The existence of the Al Isha unit has not been previously confirmed by the Taliban; until now, the Haqqani Network, a terror group aligned with the Taliban, has not admitted its role in targeting Afghans or its use of America’s vast biometric database.

The Haqqani Network is “the most lethal and sophisticated insurgent group targeting the US, Coalition, and Afghan forces,” according to the US National Counterterrorism Center.

The US separately has provided the Taliban with a list of Americans and Afghans it wants to evacuate from the country, a move one defense official told Politico was “just putting all those Afghans on a kill list.”

Unfortunately for those that it is using to hunt down, the power and reach of the US biometric database are very large and comprehensive. Virtually everyone who worked with the Afghan government or the US military, including interpreters, drivers, nurses, and secretaries, was fingerprinted and scanned for the biometric database over the past 12 years.
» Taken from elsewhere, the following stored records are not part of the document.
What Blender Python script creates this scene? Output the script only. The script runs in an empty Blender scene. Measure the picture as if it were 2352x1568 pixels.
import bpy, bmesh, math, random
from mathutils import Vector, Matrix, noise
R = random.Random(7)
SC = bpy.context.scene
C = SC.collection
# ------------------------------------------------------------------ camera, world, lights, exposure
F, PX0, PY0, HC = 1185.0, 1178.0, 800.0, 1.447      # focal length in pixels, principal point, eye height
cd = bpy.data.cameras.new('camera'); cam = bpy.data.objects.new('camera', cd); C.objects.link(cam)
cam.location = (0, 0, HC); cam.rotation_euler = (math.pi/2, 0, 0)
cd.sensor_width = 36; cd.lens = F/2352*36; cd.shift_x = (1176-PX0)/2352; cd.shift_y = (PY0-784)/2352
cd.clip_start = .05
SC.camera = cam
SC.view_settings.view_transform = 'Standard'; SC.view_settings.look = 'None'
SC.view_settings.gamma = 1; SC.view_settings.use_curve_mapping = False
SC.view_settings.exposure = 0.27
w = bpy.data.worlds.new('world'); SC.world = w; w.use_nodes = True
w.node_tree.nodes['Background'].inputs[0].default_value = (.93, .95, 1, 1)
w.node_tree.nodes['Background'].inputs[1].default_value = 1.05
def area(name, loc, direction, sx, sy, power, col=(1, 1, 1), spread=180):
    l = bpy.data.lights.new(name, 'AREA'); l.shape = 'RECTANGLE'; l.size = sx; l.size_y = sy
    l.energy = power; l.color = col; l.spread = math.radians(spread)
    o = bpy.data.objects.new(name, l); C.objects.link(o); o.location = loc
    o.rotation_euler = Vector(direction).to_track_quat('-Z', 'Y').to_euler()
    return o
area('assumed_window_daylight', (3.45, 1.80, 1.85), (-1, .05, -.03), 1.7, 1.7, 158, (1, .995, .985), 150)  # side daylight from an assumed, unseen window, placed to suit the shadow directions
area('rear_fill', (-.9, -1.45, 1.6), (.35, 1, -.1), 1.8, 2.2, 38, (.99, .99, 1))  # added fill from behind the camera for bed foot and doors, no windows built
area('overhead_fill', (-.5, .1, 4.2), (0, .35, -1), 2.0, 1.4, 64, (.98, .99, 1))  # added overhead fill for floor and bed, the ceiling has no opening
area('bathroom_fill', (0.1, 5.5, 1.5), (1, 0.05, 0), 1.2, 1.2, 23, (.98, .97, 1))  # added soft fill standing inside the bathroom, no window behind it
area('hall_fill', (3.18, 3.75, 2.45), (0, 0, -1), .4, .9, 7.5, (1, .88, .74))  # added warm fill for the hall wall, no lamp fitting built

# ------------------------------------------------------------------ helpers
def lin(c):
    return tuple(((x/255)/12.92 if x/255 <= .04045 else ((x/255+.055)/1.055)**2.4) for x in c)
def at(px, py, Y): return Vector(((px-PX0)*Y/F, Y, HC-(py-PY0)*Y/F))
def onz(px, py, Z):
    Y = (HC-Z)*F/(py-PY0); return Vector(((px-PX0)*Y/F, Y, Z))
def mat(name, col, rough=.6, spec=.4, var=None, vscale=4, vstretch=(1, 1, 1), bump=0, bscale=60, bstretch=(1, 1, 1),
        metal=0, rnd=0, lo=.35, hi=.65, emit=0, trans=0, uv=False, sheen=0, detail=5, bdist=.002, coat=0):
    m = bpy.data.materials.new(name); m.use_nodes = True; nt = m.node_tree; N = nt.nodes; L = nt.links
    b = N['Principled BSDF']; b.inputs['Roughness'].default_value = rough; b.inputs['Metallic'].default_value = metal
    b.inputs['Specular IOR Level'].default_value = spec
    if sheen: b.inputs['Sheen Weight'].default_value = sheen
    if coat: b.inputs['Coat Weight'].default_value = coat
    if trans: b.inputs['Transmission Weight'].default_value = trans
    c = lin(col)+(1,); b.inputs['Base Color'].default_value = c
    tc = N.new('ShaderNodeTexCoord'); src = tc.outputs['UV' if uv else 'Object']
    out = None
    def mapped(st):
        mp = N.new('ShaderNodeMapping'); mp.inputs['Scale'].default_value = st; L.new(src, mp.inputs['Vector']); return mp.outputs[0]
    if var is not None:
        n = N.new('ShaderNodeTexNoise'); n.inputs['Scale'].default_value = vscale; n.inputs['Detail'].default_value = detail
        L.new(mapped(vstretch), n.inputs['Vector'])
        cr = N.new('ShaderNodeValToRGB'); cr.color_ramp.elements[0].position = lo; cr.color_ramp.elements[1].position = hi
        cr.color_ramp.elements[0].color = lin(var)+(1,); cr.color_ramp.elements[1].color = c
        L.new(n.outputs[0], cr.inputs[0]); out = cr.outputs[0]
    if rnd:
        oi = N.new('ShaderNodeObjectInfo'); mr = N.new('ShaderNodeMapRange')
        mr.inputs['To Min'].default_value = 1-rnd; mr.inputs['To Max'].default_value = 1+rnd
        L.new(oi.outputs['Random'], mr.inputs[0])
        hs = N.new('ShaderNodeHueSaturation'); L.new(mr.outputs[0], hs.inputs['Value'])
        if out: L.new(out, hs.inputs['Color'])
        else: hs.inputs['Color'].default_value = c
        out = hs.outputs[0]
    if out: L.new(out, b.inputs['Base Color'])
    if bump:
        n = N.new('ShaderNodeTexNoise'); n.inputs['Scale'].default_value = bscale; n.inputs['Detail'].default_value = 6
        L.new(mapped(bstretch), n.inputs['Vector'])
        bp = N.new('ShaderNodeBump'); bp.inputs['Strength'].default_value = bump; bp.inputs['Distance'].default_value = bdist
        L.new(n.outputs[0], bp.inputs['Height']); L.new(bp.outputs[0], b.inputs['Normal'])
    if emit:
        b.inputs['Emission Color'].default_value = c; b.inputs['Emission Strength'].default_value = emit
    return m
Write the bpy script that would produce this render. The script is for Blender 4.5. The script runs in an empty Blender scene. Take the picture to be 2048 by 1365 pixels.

US officials have not confirmed how many of the 7,000 hand-held scanners were left behind or whether the biometric database could be remotely deleted. The US State and Defense departments acknowledged receipt of questions from Zenger for this story. Pentagon spokesman Lt. Col. Anton Semelroth said he would forward them to “the right folks” but did not provide answers by press time. State Department press officer Nicole Thompson said the questions were “being worked” inside the agency but also didn’t provide a response, according to The Post. White House Deputy Press Secretary Karine Jean-Pierre did not respond to multiple requests for comment.

“Now that Kabul is taken, operational work has taken a back seat, and we’ve turned our focus on counterintelligence,” Nawazuddin Haqqani told Zenger in a mobile phone conversation over the weekend. “While most of the brigade is now resting in different madrassas [Islamic religious schools], the Al Isha group is now the principal agency handling this [biometric] data project.”

“We’re in control of the Interior Ministry and the national biometric database they kept. We have everyone’s data with us now — including journalists and so-called human rights people. We haven’t killed a single foreign journalist, have we? We aren’t arresting the families of these people [who are on the blacklist] either,” he said.

“But American, NDS [Afghanistan’s National Directorate of Security] and RAW’s [India’s Research and Analysis Wing] puppets won’t be let off. They will always be watched by Al Isha. Those who were barking about having US dollars in their pockets till a few days back — they won’t be spared. They can’t be spared, can they?”

The Al Isha unit has more than doubled in size, from 500 to nearly 1,100 over the past month, he told Zenger and spread out into many of Afghanistan’s 34 provinces.

Asked about reports that Pakistani intelligence officers were supervising the Al Isha unit’s use of biometric data to interrogate former U.S. allies, Nawazuddin Haqqani didn’t deny the Pakistan connection.

“You are not that naive — you know the answer to that,” he said according to a source. “But what I can say is, it’s not necessary to train everyone in Pakistan. The Emirs [local Taliban chieftains] are quite capable of training the foot soldiers to handle the equipment.”